_Stated exercise_
Select and reproduce each line of the listing below that bears the string "picture".

_Data section_
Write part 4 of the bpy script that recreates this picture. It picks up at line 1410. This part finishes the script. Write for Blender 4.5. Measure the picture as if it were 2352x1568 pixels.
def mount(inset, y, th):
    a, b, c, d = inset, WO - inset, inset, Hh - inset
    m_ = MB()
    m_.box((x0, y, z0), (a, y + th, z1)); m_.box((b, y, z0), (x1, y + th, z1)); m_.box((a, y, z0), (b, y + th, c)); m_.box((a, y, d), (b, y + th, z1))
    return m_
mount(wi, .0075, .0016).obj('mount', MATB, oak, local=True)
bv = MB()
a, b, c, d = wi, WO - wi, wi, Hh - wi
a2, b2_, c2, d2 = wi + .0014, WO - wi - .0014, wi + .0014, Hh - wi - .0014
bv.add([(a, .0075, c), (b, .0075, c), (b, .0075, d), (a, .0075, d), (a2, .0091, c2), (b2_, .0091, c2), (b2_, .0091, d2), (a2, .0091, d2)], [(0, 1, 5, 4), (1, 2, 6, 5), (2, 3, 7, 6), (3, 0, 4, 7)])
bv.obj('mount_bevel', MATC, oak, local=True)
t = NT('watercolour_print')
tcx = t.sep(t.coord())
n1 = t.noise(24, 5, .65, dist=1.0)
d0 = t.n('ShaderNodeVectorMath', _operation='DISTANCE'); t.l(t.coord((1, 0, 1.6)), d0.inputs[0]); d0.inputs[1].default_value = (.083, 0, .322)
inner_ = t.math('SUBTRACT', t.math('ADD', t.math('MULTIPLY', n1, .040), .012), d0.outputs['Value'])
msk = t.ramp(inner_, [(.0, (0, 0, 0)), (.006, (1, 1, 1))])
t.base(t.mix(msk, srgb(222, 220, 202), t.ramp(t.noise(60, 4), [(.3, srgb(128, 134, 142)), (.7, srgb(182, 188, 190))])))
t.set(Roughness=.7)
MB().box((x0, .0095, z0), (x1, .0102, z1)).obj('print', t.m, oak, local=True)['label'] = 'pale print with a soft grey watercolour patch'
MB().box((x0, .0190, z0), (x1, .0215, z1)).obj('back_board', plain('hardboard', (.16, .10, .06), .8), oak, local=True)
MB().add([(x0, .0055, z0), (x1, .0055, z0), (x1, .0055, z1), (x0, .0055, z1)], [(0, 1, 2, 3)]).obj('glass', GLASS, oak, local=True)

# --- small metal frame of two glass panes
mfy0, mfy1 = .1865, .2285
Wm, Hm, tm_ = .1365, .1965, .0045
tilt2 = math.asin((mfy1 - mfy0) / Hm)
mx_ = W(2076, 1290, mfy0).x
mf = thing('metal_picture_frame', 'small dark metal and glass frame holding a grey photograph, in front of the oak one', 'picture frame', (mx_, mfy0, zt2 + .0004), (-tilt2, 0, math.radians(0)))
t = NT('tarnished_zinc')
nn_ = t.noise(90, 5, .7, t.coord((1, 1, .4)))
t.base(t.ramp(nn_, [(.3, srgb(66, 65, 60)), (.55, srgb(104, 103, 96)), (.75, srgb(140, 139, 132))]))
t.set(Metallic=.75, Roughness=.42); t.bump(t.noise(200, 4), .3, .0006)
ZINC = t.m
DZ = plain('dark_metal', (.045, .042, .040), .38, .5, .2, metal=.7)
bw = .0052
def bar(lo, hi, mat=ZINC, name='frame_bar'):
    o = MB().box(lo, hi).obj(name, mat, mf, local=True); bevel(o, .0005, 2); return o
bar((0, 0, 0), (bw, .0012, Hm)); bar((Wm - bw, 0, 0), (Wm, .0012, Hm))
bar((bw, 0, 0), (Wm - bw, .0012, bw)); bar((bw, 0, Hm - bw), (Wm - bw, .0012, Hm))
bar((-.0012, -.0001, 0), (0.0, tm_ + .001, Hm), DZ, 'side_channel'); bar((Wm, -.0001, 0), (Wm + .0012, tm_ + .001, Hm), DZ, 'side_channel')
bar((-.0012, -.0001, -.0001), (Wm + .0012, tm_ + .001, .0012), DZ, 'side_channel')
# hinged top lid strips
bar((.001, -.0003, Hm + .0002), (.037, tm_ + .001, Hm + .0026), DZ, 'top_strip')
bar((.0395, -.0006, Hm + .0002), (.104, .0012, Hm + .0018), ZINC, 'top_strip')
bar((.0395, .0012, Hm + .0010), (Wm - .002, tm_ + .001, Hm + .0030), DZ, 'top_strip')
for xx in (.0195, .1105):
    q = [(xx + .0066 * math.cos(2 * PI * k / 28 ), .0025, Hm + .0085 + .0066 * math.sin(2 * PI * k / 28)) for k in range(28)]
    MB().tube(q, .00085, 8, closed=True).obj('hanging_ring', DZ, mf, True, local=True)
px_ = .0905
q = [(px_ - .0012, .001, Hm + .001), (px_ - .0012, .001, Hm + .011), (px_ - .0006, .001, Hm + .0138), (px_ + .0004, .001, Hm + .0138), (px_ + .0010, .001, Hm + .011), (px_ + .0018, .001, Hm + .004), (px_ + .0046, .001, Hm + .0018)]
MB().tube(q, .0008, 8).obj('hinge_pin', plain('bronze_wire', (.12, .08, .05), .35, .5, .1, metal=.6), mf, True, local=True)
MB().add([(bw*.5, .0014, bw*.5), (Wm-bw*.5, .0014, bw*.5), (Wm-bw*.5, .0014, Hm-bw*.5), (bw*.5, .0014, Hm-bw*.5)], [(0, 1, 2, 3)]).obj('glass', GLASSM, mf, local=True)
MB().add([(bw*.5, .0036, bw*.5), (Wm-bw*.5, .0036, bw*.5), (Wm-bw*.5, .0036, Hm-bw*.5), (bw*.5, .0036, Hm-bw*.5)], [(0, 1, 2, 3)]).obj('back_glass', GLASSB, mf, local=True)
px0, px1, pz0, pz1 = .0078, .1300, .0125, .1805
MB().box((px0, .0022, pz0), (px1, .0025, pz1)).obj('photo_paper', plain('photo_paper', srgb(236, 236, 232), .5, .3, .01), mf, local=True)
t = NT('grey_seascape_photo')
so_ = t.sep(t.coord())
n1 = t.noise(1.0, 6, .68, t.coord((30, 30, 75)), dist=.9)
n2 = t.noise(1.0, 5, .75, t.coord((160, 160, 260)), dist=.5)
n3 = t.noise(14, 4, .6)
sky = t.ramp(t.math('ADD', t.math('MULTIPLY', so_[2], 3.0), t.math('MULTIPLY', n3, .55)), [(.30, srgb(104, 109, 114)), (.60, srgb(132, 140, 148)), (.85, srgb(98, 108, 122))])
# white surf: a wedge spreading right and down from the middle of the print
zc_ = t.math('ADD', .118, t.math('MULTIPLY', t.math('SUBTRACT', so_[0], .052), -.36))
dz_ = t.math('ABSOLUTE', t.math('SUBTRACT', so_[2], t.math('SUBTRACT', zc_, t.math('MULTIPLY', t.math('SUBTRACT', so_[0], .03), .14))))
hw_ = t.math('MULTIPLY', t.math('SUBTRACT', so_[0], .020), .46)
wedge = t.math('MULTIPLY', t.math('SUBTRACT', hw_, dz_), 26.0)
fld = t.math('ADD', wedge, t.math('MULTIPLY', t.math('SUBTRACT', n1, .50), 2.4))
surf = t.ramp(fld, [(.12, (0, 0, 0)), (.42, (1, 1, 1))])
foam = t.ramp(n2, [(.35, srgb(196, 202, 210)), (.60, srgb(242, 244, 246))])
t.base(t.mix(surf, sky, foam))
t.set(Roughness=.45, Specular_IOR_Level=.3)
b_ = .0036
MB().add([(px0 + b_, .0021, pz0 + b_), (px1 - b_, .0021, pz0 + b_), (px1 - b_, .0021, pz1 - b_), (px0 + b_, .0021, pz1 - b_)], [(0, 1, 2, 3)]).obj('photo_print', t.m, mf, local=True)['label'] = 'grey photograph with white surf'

_Answer to this problem_
Write part 4 of the bpy script that recreates this picture. It picks up at line 1410. This part finishes the script. Write for Blender 4.5. Measure the picture as if it were 2352x1568 pixels.
mf = thing('metal_picture_frame', 'small dark metal and glass frame holding a grey photograph, in front of the oak one', 'picture frame', (mx_, mfy0, zt2 + .0004), (-tilt2, 0, math.radians(0)))